= Directions for this task =
Transcribe exactly the lines from the one holding "Write part 4" to the end of the data below, including both of those lines and no others.

Dataset rows
** start **

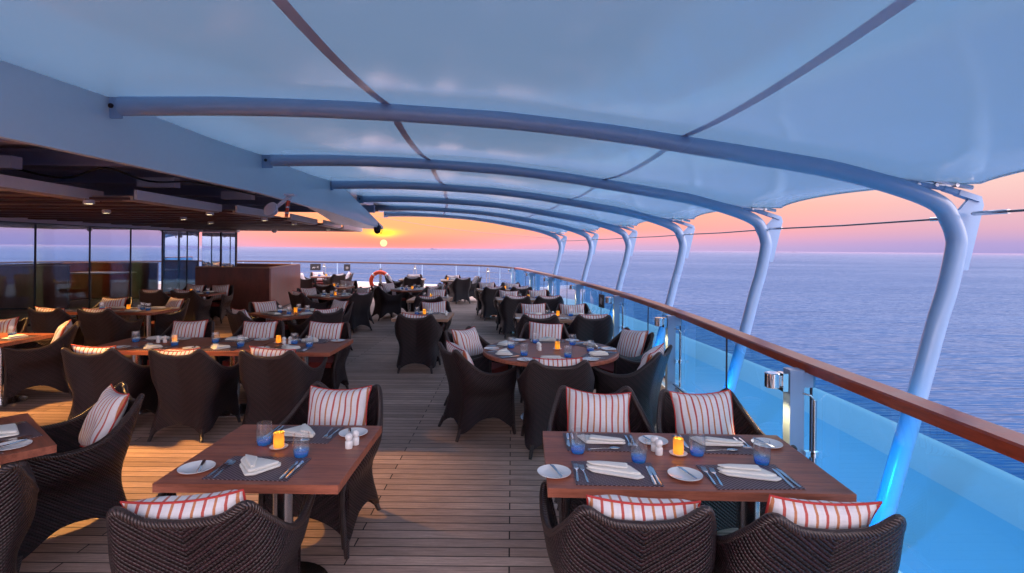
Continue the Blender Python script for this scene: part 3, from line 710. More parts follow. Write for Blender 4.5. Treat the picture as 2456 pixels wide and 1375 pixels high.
def spot(name, loc, target, e, col, size, blend=.35, soft=.03):
    ld = bpy.data.lights.new(name, 'SPOT'); ld.energy = e; ld.color = col; ld.spot_size = R(size); ld.spot_blend = blend; ld.shadow_soft_size = soft
    o = bpy.data.objects.new(name, ld); COL.objects.link(o); o.location = loc; ld.shadow_soft_size = max(soft, .08)
    o.rotation_euler = (Vector(loc)-Vector(target)).to_track_quat('Z', 'Y').to_euler(); return o
WARM = (1, .50, .14)
for loc, tgt, e, sz in (((-4.9, 5.3, 2.36), (-3.0, 4.7, 0), 520, 52), ((-6.3, 5.9, 2.36), (-5.7, 6.5, 0), 300, 62), ((-8.0, 8.0, 2.36), (-7.4, 7.6, 0), 170, 80), ((-8.6, 11.0, 2.36), (-8.0, 10.6, 0), 150, 80), ((-6.6, 11.2, 2.36), (-5.6, 10.0, 0), 120, 70), ((-6.0, 15.8, 2.36), (-5.8, 14.6, 0), 60, 70), ((-8.0, 17.6, 2.36), (-7.6, 18.6, 0), 40, 70)):
    spot('ceiling_spot_light', loc, tgt, e, WARM, sz)
# floodlight on an arm, and the lamp at the fascia tip
p = PY(665, 500, 8.2)
r = empty('floodlight', p, 0, 'round floodlight on an angled arm under the fascia beside an orange tube', 'floodlight')
b = MB(); b.tube([(.18, .05, .20), (0, 0, .03)], .028, 10); b.box((.18, .05, .21), (.16, .12, .03)); b.build('arm', M_GREYM, r)
b = MB(); b.lathe([(0, -.09), (.05, -.09), (.08, -.05), (.115, .0), (.115, .03), (.10, .035), (0, .02)], n=24); o = b.build('drum', M_GREYM, r); o.rotation_euler = (R(60), R(-35), 0); o.location = (-.09, 0, -.02)
p2 = PY(690, 502, 8.25)
r = empty('orange_tube', p2, 0, 'orange tube with pale straps hanging beside the floodlight', 'signal tube')
b = MB(); b.tube([(.02, 0, .13), (.0, 0, .06), (-.02, 0, -.12)], .026, 12); b.build('tube', M_ORANGE, r)
b = MB(); b.lathe([(.029, .02), (.029, .04)], (-.005, 0, 0)); b.lathe([(.029, -.07), (.029, -.05)], (-.013, 0, 0)); b.tube([(.02, 0, .13), (.06, 0, .17)], .01, 8); b.build('strap', M_TAPE, r)
p3 = PY(905, 549, 14.6)
r = empty('dome_lamp', p3, 0, 'round dark lamp hanging under the pointed tip of the fascia', 'lamp')
b = MB(); b.lathe([(0, -.14), (.04, -.13), (.08, -.09), (.095, -.03), (.10, .06), (.05, .11), (.03, .16), (0, .16)], n=20); b.build('dome', M_DARKSTEEL, r)
b = MB(); b.tube([(.10+.03*math.cos(a*PI/6), 0, -.06+.07*math.sin(a*PI/6)) for a in range(13)], .01, 6); b.build('hoop', M_DARKSTEEL, r)
p4 = PY(658, 552, 17.9)
r = empty('dome_lamp', p4, 0, 'small grey dome hanging under the far edge of the slatted ceiling', 'lamp')
b = MB(); b.lathe([(0, -.10), (.05, -.09), (.09, -.03), (.10, .03), (0, .05)], n=16); b.build('dome', M_GREYM, r)

# ------------------------------------------------------------------ glass wall and restaurant inside
GX = -11.0
gw = empty('glass_wall', (GX, 12, 0), 0, 'long wall of tall coated glass panes reflecting the sunset, at the left', 'glass wall')
ys = [2.0, 4.6, 7.0, 9.2, 10.9, 12.4, 14.0, 15.5, 16.9, 18.2, 18.85]
for a, c_ in zip(ys, ys[1:]):
    b = MB(); b.box((GX, (a+c_)/2, 1.2), (.02, c_-a-.05, 2.34)); child(b.build('pane', M_WGLASS), gw)
for y in ys:
    b = MB(); b.box((GX, y, 1.18), (.05, .03, 2.36)); child(b.build('mullion', M_DARKSTEEL), gw)
for a, c_ in ((1.5, 12.6), (12.603, 18.9)):
    b = MB(); b.box((GX+.05, (a+c_)/2, 2.44), (.20, c_-a, .17)); b.bevel(.005, 1); child(b.build('header', M_GREYM), gw)
b = MB(); b.box((GX+.03, 10, 2.345), (.10, 17.6, .02)); child(b.build('head_track', M_DARKSTEEL), gw)
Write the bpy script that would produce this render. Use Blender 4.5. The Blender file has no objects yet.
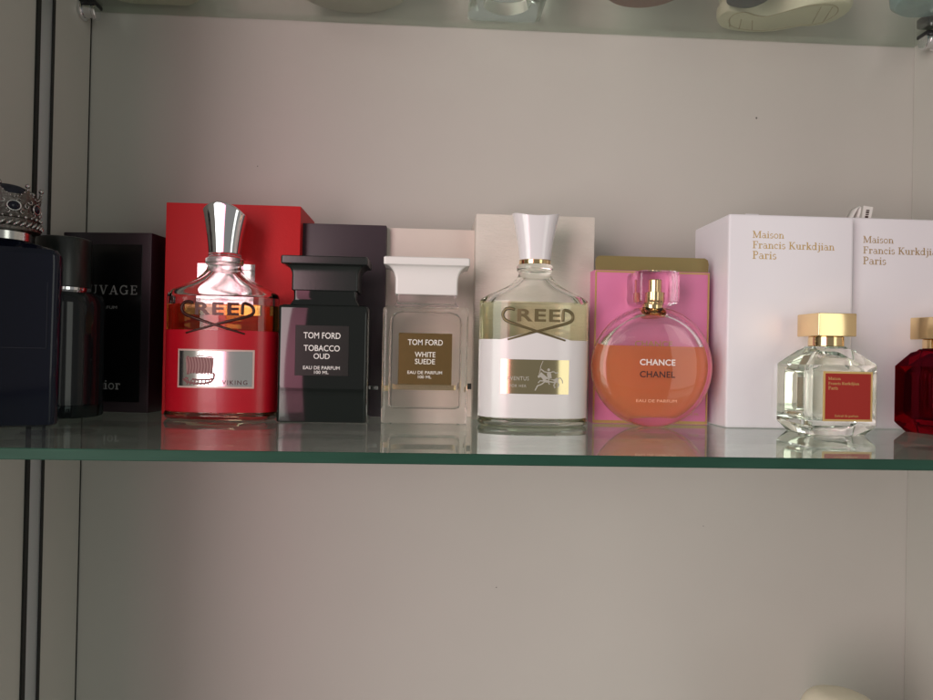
import bpy, bmesh, math, random
from mathutils import Vector, Matrix
random.seed(7)
sc = bpy.context.scene
R = math.radians
PI = math.pi

# ------------------------------------------------------------------ camera, world, lamps, exposure
cam_d = bpy.data.cameras.new('camera')
cam = bpy.data.objects.new('camera', cam_d)
sc.collection.objects.link(cam)
sc.camera = cam
cam_d.sensor_fit = 'HORIZONTAL'
cam_d.sensor_width = 36.0
cam_d.lens = 36.0 * 700.0 / 933.0
cam_d.clip_start = 0.01
cam_d.clip_end = 50.0
pitch, roll, yaw = R(.3932), R(1.156), R(2.8835)
f0 = Vector((math.sin(yaw), math.cos(yaw), 0)); r0 = Vector((math.cos(yaw), -math.sin(yaw), 0)); u0 = Vector((0, 0, 1))
f1 = math.cos(pitch) * f0 + math.sin(pitch) * u0
u1 = -math.sin(pitch) * f0 + math.cos(pitch) * u0
r2 = math.cos(roll) * r0 + math.sin(roll) * u1
u2 = -math.sin(roll) * r0 + math.cos(roll) * u1
cam.matrix_world = Matrix(((r2.x, u2.x, -f1.x, 0), (r2.y, u2.y, -f1.y, 0), (r2.z, u2.z, -f1.z, .049), (0, 0, 0, 1)))

world = bpy.data.worlds.new('World')
sc.world = world
world.use_nodes = True
bgn = world.node_tree.nodes['Background']
bgn.inputs['Color'].default_value = (1.0, .985, .94, 1)
bgn.inputs['Strength'].default_value = .235

def area(name, loc, target, sx, sy, power, col):
    l = bpy.data.lights.new(name, 'AREA')
    l.shape = 'RECTANGLE'; l.size = sx; l.size_y = sy; l.energy = power; l.color = col
    o = bpy.data.objects.new(name, l)
    sc.collection.objects.link(o)
    o.location = loc
    o.rotation_euler = (Vector(target) - Vector(loc)).to_track_quat('-Z', 'Y').to_euler()
    return o
area('window_light', (-.92, -.72, .16), (.15, .5, .05), .85, 1.5, 16.5, (.975, 1.0, .93))
pk = area('pink_curtain_light', (-.56, -.68, .12), (-.02, .6, .09), .36, 1.1, 1.05, (1.0, .33, .47))
pk.data.spread = R(95)
area('side_window_light', (.88, -.60, .15), (.1, .5, .05), .42, 1.0, 2.0, (.97, 1.0, .90))

sc.view_settings.view_transform = 'Standard'
sc.view_settings.look = 'None'
sc.view_settings.exposure = 0.02
sc.view_settings.gamma = 1.0
cy = sc.cycles
cy.use_denoising = True
cy.max_bounces = 20; cy.diffuse_bounces = 5; cy.glossy_bounces = 8
cy.transmission_bounces = 18; cy.transparent_max_bounces = 24
cy.sample_clamp_indirect = 9.0
cy.blur_glossy = .04

# ------------------------------------------------------------------ materials
def newmat(name):
    m = bpy.data.materials.new(name); m.use_nodes = True
    return m, m.node_tree.nodes, m.node_tree.links

def pbr(name, col, rough=.5, metal=0., coat=0., noise=0., nscale=60., bump=0., bscale=200., bdist=.001, voro=False, trans=0., ior=1.5, spec=.5, stretch=None, rvar=0., sheen=0.):
    m, n, l = newmat(name)
    p = n['Principled BSDF']
    p.inputs['Base Color'].default_value = (*col, 1)
    p.inputs['Roughness'].default_value = rough
    p.inputs['Metallic'].default_value = metal
    p.inputs['Coat Weight'].default_value = coat
    p.inputs['Coat Roughness'].default_value = .04
    p.inputs['Transmission Weight'].default_value = trans
    p.inputs['IOR'].default_value = ior
    p.inputs['Specular IOR Level'].default_value = spec
    tc = n.new('ShaderNodeTexCoord')
    src = tc.outputs['Object']
    if stretch:
        mp = n.new('ShaderNodeMapping'); mp.inputs['Scale'].default_value = stretch
        l.new(src, mp.inputs['Vector']); src = mp.outputs['Vector']
    if noise or rvar:
        t = n.new('ShaderNodeTexNoise'); t.inputs['Scale'].default_value = nscale; t.inputs['Detail'].default_value = 5
        l.new(src, t.inputs['Vector'])
        if noise:
            mx = n.new('ShaderNodeMix'); mx.data_type = 'RGBA'
            mx.inputs['A'].default_value = (*[c * (1 - noise) for c in col], 1)
            mx.inputs['B'].default_value = (*[min(1, c * (1 + noise)) for c in col], 1)
            l.new(t.outputs['Fac'], mx.inputs['Factor']); l.new(mx.outputs['Result'], p.inputs['Base Color'])
        if rvar:
            mr = n.new('ShaderNodeMapRange'); mr.inputs['To Min'].default_value = max(0, rough - rvar); mr.inputs['To Max'].default_value = rough + rvar
            l.new(t.outputs['Fac'], mr.inputs['Value']); l.new(mr.outputs['Result'], p.inputs['Roughness'])
    if bump:
        if voro:
            t2 = n.new('ShaderNodeTexVoronoi'); t2.inputs['Scale'].default_value = bscale; o2 = t2.outputs['Distance']
        else:
            t2 = n.new('ShaderNodeTexNoise'); t2.inputs['Scale'].default_value = bscale; t2.inputs['Detail'].default_value = 4; o2 = t2.outputs['Fac']
        l.new(src, t2.inputs['Vector'])
        b = n.new('ShaderNodeBump'); b.inputs['Strength'].default_value = bump; b.inputs['Distance'].default_value = bdist
        l.new(o2, b.inputs['Height']); l.new(b.outputs['Normal'], p.inputs['Normal'])
    return m

def glass(name, col=(1, 1, 1), ior=1.48, rough=0., bump=0., bscale=60., tint_lift=None, lift_amt=0.):
    m, n, l = newmat(name)
    n.remove(n['Principled BSDF'])
    g = n.new('ShaderNodeBsdfGlass')
    g.inputs['Color'].default_value = (*col, 1); g.inputs['IOR'].default_value = ior; g.inputs['Roughness'].default_value = rough
    if bump:
        tc = n.new('ShaderNodeTexCoord')
        t = n.new('ShaderNodeTexNoise'); t.inputs['Scale'].default_value = bscale
        b = n.new('ShaderNodeBump'); b.inputs['Strength'].default_value = bump; b.inputs['Distance'].default_value = .001
        l.new(tc.outputs['Object'], t.inputs['Vector']); l.new(t.outputs['Fac'], b.inputs['Height']); l.new(b.outputs['Normal'], g.inputs['Normal'])
    outp = g.outputs['BSDF']
    if tint_lift:          # diffuse share: coral's own colour, painted brightness in the pearl and pale liquids
        d = n.new('ShaderNodeBsdfDiffuse'); d.inputs['Color'].default_value = (*tint_lift, 1)
        mx = n.new('ShaderNodeMixShader'); mx.inputs[0].default_value = lift_amt
        l.new(outp, mx.inputs[1]); l.new(d.outputs[0], mx.inputs[2]); outp = mx.outputs[0]
    l.new(outp, n['Material Output'].inputs['Surface'])
    return m

def sheet_glass(name, tint, dust):
    # clear float glass: mostly see-through, mirror-like at a grazing angle
    m, n, l = newmat(name)
    n.remove(n['Principled BSDF'])
    tr = n.new('ShaderNodeBsdfTransparent'); tr.inputs['Color'].default_value = (*tint, 1)
    gl = n.new('ShaderNodeBsdfGlossy'); gl.inputs['Roughness'].default_value = .012
    gl.inputs['Color'].default_value = (.93, .97, .95, 1)
    lw = n.new('ShaderNodeLayerWeight'); lw.inputs['Blend'].default_value = .5
    pw = n.new('ShaderNodeMath'); pw.operation = 'POWER'; pw.inputs[1].default_value = 5
    ma = n.new('ShaderNodeMath'); ma.operation = 'MULTIPLY_ADD'; ma.inputs[1].default_value = .95; ma.inputs[2].default_value = .04
    # faint smears
    tc = n.new('ShaderNodeTexCoord'); ns = n.new('ShaderNodeTexNoise'); ns.inputs['Scale'].default_value = 9; ns.inputs['Detail'].default_value = 6
    mr = n.new('ShaderNodeMapRange'); mr.inputs['From Min'].default_value = .4; mr.inputs['From Max'].default_value = .75
    mr.inputs['To Min'].default_value = .006; mr.inputs['To Max'].default_value = .07
    l.new(tc.outputs['Object'], ns.inputs['Vector']); l.new(ns.outputs['Fac'], mr.inputs['Value']); l.new(mr.outputs['Result'], gl.inputs['Roughness'])
    mx = n.new('ShaderNodeMixShader')
    l.new(lw.outputs['Facing'], pw.inputs[0]); l.new(pw.outputs[0], ma.inputs[0]); l.new(ma.outputs[0], mx.inputs[0])
    df = n.new('ShaderNodeBsdfDiffuse'); df.inputs['Color'].default_value = (.62, .68, .63, 1)
    dm = n.new('ShaderNodeMixShader'); dm.inputs[0].default_value = dust     # fine dust film
    dr = n.new('ShaderNodeMapRange'); dr.inputs['From Min'].default_value = .35; dr.inputs['From Max'].default_value = .7
    dr.inputs['To Min'].default_value = dust * .6; dr.inputs['To Max'].default_value = dust * 1.7
    n2 = n.new('ShaderNodeTexNoise'); n2.inputs['Scale'].default_value = 38; n2.inputs['Detail'].default_value = 8
    l.new(tc.outputs['Object'], n2.inputs['Vector']); l.new(n2.outputs['Fac'], dr.inputs['Value']); l.new(dr.outputs['Result'], dm.inputs[0])
    l.new(tr.outputs[0], dm.inputs[1]); l.new(df.outputs[0], dm.inputs[2])
    l.new(dm.outputs[0], mx.inputs[1]); l.new(gl.outputs[0], mx.inputs[2]); l.new(mx.outputs[0], n['Material Output'].inputs['Surface'])
    return m

M = {}
M['wall'] = pbr('wall_laminate', (.515, .495, .455), .5, noise=.055, nscale=7, rvar=.08, bump=.12, bscale=900, bdist=.0004)
M['rail'] = pbr('rail_aluminium', (.62, .64, .66), .38, .7, bump=.1, bscale=300, stretch=(1, 1, .02))
M['gasket'] = pbr('black_gasket', (.008, .008, .007), .6)
M['shelf'] = sheet_glass('shelf_glass', (.91, .955, .925), .10)
M['shelf_clean'] = sheet_glass('clean_shelf_glass', (.89, .92, .885), .01)
M['shelf_edge'] = pbr('shelf_edge_glass', (.022, .066, .045), .35, noise=.25, nscale=30, spec=.06, stretch=(1, 1, 8))
M['rubber'] = pbr('black_rubber', (.012, .012, .013), .35)
M['chrome'] = pbr('chrome', (.80, .80, .82), .04, 1.0)
M['steel'] = pbr('brushed_steel', (.62, .62, .60), .2, 1.0)
M['gold'] = pbr('polished_gold', (.80, .60, .33), .12, 1.0, rvar=.03, nscale=30)
M['gold_dull'] = pbr('dull_gold_card', (.25, .19, .075), .42, .45, bump=.1, bscale=500)
M['gold_print'] = pbr('gold_foil_print', (.52, .34, .12), .4, .4)
M['gold_print_dark'] = pbr('gold_foil_print_dark', (.46, .31, .14), .38, .5)
M['glass'] = glass('clear_glass', (.985, .995, .985), 1.48, bump=.04, bscale=55)
M['inner_air'] = glass('inner_glass_wall', (1, 1, 1), .676)
M['glass_thin'] = glass('clear_glass_cap', (.97, .96, .97), 1.48)
M['white_ink'] = pbr('white_ink', (.80, .79, .76), .45)
M['dark_ink'] = pbr('dark_ink', (.045, .018, .016), .4)
M['grey_ink'] = pbr('grey_ink', (.32, .31, .31), .45)

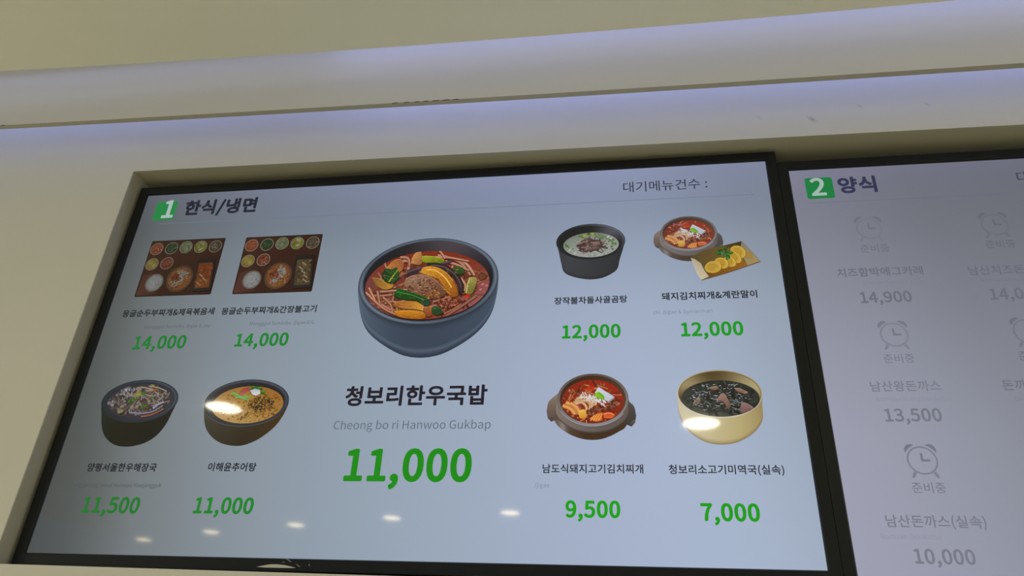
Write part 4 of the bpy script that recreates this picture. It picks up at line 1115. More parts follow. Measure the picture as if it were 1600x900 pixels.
for x, z in ((104.4,111.5), (111.5,108.8), (100.9,101.4)):
    Q.disc(x, z, 3.4, 2.0, (196, 140, 140), (160, 96, 96), 0.2, 12, 0.1)
Q.build()

# ---- dark bowl with hangover soup (lower row, first)
random.seed(21)
L = photo('photo of mixed hangover soup in a dark green-black bowl')
L.shell((-487.5, -95, 71.5, 38, 180, 360), [(-555.3,-106.2), (-550.7,-122.4), (-544.9,-138.5), (-534.0,-156.1), (-518.4,-168.3), (-502.6,-174.3), (-488.4,-175.7), (-474.1,-174.7), (-454.0,-168.9), (-437.5,-157.3), (-426.4,-139.2), (-421.4,-121.7), (-419.9,-107.5)],
       lambda u, v: mix(mix((34, 46, 42), (18, 22, 22), min(1, u * 2.2)), (30, 36, 34), max(0, u - 0.7) * 1.5))
L.disc(-487.5, -94.3, 72, 38.5, (38, 44, 54), n=56)
L.ring(-487.5, -94.3, 72, 38.5, 9, lambda a, t: mix((30, 36, 46), (66, 74, 90), (1 if t == 0.5 else 0.25) * (0.6 + 0.4 * math.cos(a - 0.5))) if t else (24, 28, 36), n=64, wz=6, down=-0.4)
bowl = L.build()
CB = (-486, -95.5, 61, 31.5)
S = child(bowl, 'soup', CB)
S.disc(*CB, (70, 62, 62), (52, 50, 58), n=48)
strand(S, 50, (-486, -95, 57, 28), [(96, 84, 84), (70, 60, 62), (120, 104, 100), (50, 44, 48), (88, 64, 58)], 18, 3.2)
speckle(S, 60, (-486, -95, 56, 28), [(120, 112, 112), (84, 72, 70), (58, 48, 46), (140, 128, 120), (104, 80, 66)], 1.5, 4)
S.build()
S = child(bowl, 'toppings', CB)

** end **

= Reply to the task =
Write part 4 of the bpy script that recreates this picture. It picks up at line 1115. More parts follow. Measure the picture as if it were 1600x900 pixels.
for x, z in ((104.4,111.5), (111.5,108.8), (100.9,101.4)):
    Q.disc(x, z, 3.4, 2.0, (196, 140, 140), (160, 96, 96), 0.2, 12, 0.1)
Q.build()

# ---- dark bowl with hangover soup (lower row, first)
random.seed(21)
L = photo('photo of mixed hangover soup in a dark green-black bowl')
L.shell((-487.5, -95, 71.5, 38, 180, 360), [(-555.3,-106.2), (-550.7,-122.4), (-544.9,-138.5), (-534.0,-156.1), (-518.4,-168.3), (-502.6,-174.3), (-488.4,-175.7), (-474.1,-174.7), (-454.0,-168.9), (-437.5,-157.3), (-426.4,-139.2), (-421.4,-121.7), (-419.9,-107.5)],
       lambda u, v: mix(mix((34, 46, 42), (18, 22, 22), min(1, u * 2.2)), (30, 36, 34), max(0, u - 0.7) * 1.5))
L.disc(-487.5, -94.3, 72, 38.5, (38, 44, 54), n=56)
L.ring(-487.5, -94.3, 72, 38.5, 9, lambda a, t: mix((30, 36, 46), (66, 74, 90), (1 if t == 0.5 else 0.25) * (0.6 + 0.4 * math.cos(a - 0.5))) if t else (24, 28, 36), n=64, wz=6, down=-0.4)
bowl = L.build()
CB = (-486, -95.5, 61, 31.5)
S = child(bowl, 'soup', CB)
S.disc(*CB, (70, 62, 62), (52, 50, 58), n=48)
strand(S, 50, (-486, -95, 57, 28), [(96, 84, 84), (70, 60, 62), (120, 104, 100), (50, 44, 48), (88, 64, 58)], 18, 3.2)
speckle(S, 60, (-486, -95, 56, 28), [(120, 112, 112), (84, 72, 70), (58, 48, 46), (140, 128, 120), (104, 80, 66)], 1.5, 4)
S.build()
S = child(bowl, 'toppings', CB)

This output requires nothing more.